3. U-values per ASHRAE for envelope; ECBC submission rejects. ASHRAE doesn’t account for SHGC the same way.
4. Climate zone misidentified. Mumbai = ECBC Hot-Humid + ASHRAE 1A; if confused, U-value selections wrong.
5. No documentation of which baseline applied. Energy model output unclear; reviewer asks “ECBC or ASHRAE?”
Quick checklist
- [ ] Climate zone verified per both ECBC + ASHRAE 169
- [ ] Equipment specifications meet stricter of the two minimums
- [ ] Envelope U-values per ECBC for hot-humid (more demanding)
- [ ] Lighting LPD per ASHRAE 90.1-2022 (more demanding for offices)
- [ ] Compliance pathway selected (Prescriptive / Trade-off / Performance)
- [ ] Energy model run with appropriate baseline (ECBC + ASHRAE 90.1 for both)

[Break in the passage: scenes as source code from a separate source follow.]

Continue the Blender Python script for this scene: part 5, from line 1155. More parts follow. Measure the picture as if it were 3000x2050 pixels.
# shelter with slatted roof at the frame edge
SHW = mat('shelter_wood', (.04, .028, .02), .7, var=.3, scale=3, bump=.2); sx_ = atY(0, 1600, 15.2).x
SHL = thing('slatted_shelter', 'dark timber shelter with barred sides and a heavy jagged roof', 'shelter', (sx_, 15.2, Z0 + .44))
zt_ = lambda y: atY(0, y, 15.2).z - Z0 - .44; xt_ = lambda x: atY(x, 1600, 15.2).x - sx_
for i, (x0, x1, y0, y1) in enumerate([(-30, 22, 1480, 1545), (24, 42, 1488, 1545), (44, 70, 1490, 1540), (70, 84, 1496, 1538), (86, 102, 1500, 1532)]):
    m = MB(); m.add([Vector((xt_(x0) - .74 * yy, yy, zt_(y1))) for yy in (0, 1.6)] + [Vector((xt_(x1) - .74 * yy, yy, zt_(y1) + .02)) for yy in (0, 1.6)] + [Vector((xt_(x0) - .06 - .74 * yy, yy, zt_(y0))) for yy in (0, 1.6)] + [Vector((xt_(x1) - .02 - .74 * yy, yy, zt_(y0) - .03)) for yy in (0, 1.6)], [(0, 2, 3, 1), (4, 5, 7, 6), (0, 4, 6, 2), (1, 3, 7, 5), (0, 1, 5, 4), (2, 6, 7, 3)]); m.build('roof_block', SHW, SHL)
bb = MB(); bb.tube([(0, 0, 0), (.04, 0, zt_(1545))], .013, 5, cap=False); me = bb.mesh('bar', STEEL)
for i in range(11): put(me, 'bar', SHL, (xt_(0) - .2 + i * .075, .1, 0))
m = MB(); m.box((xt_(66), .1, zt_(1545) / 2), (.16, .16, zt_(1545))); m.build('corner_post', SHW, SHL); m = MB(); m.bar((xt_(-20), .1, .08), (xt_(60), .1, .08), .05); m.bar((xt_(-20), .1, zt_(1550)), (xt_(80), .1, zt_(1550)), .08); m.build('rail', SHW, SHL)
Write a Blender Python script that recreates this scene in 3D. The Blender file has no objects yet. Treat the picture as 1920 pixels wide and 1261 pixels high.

- [ ] Commissioning plan per ECBC §1 + ASHRAE 211
- [ ] Documentation packaged for both compliance bodies if dual submission
References: ECBC 2017 (Bureau of Energy Efficiency); ASHRAE 90.1-2022 Energy Standard for Sites and Buildings; ASHRAE 169:2020 Climatic Data for Building Design; LEED v4.1 BD+C; IGBC v3.